Durante o dia, Roberto Marinho ficava no jornal ‘O Globo’. Ao fim da tarde, ia para a emissora. Via o ‘Jornal Nacional’ ao lado de Armando Nogueira. Apenas os dois. Raramente chamava outro colaborador:

“Armando, por acaso o Boni foi visitar o Castor (de Andrade) na prisão?”

“Não sei” – a resposta foi seca.

No mesmo instante, Nogueira chamou José Bonifácio de Oliveira Sobrinho:

“Não gostei, Boni. Você foi ver o Castor?”

“Havelange me pediu. Estamos negociando os direitos da Copa…”

Armando Nogueira testemunhou o crime que, de certa forma, mudaria a história do país. Passava pela Rua Tonelero, em Copacabana, a caminho de casa, quando escutou tiros. Era o atentado contra o jornalista Carlos Lacerda, fato que levaria o Presidente da República Getúlio Vargas ao suicídio. De madrugada, voltou de imediato para o Diário Carioca, de onde escreveu uma bombástica matéria, em primeira pessoa e com riqueza de detalhes.

Na Churrascaria ‘Porcão’, em Ipanema, me encontrei casualmente com Telmo Zanini, que me apresentou ao filho de Armando, o Manduca:

“Meu Pai é louco por rádio, Elso.”

Pegou o aparelho e discou de imediato para o pai, me passando o telefone:

“Acompanho sempre o ‘Enquanto a Bola Não Rola.’”

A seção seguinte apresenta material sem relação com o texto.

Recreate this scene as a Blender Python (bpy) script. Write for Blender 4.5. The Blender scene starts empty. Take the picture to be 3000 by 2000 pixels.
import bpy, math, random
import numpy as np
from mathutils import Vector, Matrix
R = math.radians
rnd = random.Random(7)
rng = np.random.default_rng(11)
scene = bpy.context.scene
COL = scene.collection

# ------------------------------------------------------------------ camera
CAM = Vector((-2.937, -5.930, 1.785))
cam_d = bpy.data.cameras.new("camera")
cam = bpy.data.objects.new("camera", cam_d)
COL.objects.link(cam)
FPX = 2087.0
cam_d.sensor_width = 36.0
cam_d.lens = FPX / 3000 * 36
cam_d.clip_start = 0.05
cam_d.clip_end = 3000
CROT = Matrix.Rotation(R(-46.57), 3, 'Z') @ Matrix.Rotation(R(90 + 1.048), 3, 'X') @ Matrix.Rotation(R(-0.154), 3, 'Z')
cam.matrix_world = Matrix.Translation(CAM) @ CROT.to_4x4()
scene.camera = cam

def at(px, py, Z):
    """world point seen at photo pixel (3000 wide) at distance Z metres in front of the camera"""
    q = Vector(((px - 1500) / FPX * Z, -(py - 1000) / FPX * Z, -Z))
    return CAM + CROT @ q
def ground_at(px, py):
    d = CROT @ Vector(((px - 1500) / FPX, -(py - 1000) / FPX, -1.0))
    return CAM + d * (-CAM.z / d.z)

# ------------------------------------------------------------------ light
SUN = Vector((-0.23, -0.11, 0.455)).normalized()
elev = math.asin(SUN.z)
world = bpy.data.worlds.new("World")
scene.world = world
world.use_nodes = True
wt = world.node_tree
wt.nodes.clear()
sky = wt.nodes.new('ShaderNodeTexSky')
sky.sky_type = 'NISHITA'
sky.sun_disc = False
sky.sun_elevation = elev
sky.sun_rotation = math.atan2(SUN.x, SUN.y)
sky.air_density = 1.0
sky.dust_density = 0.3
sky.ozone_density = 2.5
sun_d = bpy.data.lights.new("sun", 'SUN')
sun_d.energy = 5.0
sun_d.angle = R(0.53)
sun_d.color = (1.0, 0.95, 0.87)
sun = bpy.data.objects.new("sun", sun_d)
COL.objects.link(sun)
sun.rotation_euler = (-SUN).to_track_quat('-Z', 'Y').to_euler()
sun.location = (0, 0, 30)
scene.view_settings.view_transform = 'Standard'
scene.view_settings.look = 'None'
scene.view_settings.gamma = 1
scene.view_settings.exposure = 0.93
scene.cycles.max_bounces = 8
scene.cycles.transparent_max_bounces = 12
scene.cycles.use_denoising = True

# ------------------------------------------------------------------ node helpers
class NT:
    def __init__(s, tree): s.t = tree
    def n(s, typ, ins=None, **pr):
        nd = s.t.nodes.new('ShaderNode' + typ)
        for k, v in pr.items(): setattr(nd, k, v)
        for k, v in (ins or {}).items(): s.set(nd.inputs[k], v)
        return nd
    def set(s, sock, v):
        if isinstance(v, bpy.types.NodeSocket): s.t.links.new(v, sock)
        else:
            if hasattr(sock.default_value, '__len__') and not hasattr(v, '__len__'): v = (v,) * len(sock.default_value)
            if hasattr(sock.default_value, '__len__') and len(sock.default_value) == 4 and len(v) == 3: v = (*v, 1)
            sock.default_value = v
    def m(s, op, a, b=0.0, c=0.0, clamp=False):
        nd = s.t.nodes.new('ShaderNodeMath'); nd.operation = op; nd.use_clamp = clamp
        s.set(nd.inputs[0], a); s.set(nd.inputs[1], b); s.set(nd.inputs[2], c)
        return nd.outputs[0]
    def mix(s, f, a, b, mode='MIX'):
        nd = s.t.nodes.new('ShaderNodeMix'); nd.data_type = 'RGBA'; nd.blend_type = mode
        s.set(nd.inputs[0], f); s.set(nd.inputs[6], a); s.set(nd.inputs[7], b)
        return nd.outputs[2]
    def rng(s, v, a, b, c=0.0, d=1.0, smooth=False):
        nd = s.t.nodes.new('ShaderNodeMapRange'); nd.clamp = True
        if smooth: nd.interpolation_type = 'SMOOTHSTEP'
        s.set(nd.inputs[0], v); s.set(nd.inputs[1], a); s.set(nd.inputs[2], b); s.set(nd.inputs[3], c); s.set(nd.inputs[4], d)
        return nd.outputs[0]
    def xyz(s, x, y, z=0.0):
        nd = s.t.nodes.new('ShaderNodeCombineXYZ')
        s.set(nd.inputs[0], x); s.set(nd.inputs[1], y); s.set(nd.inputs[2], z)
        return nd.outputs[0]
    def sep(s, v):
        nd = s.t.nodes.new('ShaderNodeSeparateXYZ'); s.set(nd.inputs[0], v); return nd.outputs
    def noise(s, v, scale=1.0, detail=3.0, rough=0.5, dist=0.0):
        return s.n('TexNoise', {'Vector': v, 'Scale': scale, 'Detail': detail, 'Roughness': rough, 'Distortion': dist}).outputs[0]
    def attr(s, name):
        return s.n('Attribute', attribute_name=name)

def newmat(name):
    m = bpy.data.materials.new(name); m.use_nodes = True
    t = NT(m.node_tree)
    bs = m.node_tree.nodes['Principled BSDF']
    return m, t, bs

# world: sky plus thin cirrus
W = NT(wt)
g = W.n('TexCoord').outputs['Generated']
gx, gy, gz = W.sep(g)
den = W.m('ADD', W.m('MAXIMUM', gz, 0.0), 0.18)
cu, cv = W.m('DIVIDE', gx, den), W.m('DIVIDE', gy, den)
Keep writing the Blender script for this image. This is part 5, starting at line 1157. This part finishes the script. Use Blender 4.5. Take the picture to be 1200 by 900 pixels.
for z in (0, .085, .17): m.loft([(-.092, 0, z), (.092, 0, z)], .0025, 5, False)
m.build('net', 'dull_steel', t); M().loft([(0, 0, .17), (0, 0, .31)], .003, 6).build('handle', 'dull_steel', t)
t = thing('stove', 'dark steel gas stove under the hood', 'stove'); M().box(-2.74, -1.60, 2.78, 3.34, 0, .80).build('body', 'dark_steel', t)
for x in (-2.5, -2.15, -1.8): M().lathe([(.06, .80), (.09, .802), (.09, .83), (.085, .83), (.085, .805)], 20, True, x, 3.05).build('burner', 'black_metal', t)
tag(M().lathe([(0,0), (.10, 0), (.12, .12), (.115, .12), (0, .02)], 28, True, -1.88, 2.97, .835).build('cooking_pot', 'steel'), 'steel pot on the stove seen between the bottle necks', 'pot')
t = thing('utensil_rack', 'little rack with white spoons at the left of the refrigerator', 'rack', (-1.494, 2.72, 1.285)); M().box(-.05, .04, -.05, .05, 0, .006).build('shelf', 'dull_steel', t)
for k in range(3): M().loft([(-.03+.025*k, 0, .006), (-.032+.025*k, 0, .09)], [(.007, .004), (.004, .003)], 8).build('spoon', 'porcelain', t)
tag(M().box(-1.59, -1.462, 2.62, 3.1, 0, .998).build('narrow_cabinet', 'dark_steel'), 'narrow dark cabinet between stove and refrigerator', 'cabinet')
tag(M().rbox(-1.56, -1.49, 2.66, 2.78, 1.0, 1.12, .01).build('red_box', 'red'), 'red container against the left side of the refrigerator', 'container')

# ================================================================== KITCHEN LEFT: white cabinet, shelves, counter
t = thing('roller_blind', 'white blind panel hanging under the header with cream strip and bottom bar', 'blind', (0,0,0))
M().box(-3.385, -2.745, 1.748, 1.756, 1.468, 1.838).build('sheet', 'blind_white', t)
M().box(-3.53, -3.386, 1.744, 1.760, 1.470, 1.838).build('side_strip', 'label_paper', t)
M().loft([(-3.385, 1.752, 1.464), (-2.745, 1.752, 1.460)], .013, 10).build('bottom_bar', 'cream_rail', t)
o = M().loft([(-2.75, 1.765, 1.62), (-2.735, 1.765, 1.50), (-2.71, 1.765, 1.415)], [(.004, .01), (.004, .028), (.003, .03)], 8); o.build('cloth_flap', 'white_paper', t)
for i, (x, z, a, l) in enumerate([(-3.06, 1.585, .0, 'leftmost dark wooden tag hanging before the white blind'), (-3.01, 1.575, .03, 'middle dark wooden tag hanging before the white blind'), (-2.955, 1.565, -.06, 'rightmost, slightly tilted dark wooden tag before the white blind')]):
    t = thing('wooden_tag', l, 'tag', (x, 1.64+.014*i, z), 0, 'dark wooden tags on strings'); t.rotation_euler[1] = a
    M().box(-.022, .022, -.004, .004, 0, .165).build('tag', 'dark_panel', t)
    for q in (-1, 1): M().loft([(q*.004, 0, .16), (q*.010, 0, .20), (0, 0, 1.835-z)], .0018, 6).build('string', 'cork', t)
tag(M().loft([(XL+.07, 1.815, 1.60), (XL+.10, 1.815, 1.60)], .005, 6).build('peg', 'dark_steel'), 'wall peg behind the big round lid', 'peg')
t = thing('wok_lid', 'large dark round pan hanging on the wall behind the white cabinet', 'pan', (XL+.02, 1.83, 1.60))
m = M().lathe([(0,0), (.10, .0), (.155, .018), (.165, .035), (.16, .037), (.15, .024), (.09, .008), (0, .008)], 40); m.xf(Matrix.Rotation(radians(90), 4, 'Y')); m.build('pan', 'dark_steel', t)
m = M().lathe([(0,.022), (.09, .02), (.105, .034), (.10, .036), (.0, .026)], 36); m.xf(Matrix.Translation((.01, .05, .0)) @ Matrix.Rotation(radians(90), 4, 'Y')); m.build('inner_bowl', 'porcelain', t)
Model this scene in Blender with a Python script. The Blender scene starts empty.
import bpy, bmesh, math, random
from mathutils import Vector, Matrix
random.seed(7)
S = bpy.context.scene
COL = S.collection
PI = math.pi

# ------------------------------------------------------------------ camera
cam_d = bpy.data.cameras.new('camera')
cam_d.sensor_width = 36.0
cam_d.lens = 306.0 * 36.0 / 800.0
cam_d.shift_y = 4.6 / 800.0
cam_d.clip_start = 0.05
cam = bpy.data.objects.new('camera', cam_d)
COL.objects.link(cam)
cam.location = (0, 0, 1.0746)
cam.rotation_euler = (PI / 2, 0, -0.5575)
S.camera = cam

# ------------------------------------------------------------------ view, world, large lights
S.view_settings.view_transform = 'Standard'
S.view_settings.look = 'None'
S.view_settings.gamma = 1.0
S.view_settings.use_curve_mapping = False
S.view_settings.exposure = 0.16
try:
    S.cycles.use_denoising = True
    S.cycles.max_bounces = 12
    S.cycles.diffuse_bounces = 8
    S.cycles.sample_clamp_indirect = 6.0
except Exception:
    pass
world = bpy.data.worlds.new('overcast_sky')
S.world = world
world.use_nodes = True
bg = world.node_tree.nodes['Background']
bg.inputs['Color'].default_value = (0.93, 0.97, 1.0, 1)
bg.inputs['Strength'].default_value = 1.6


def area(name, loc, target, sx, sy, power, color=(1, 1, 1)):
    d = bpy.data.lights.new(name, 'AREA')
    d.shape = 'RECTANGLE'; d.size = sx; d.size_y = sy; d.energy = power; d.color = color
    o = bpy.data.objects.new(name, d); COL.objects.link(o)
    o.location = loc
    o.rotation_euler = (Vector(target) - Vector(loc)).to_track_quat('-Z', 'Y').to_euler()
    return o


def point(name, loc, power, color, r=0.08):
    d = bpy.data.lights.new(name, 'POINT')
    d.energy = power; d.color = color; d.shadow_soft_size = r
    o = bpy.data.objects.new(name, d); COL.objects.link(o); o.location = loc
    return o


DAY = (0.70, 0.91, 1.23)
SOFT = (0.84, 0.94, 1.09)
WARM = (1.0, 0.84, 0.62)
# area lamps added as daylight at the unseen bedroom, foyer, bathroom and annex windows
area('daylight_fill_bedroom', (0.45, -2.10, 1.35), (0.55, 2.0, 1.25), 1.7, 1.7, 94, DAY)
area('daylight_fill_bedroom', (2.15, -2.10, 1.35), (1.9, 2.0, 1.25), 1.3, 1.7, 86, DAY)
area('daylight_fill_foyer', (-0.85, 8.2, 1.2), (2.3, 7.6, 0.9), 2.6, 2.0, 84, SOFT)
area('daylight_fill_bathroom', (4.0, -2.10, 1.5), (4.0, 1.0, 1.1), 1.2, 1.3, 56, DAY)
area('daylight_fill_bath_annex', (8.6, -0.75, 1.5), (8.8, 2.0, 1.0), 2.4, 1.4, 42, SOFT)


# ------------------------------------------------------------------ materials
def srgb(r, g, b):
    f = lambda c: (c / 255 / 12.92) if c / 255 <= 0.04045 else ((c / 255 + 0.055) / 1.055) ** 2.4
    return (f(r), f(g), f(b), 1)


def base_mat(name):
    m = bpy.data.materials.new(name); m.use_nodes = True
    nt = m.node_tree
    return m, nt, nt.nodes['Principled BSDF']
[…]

Este programa acontecia todo domingo. Era um debate esportivo transmitido simultaneamente pela Globo-RJ e Globo-SP. Perguntei a Armando:

“Mestre, você participaria do programa?”

“Com prazer!”

Logo, tornou-se uma das principais atrações do programa. Nessa época, almoçávamos eu, Fernando Calazans, Paulo Cesar Vasconcellos e Armando. Este, de jaleco e tênis. Do nada, no intervalo entre uma garfada e outra, tirou uma gaita do bolso:

“É importante termos uma atividade lúdica. Virei gaiteiro, toco Bossa Nova.”

O grande Armando Nogueira faleceu aos 83 anos, em março de 2010, em seu apartamento na Lagoa, deixando um enorme legado para o Jornalismo Esportivo do Brasil.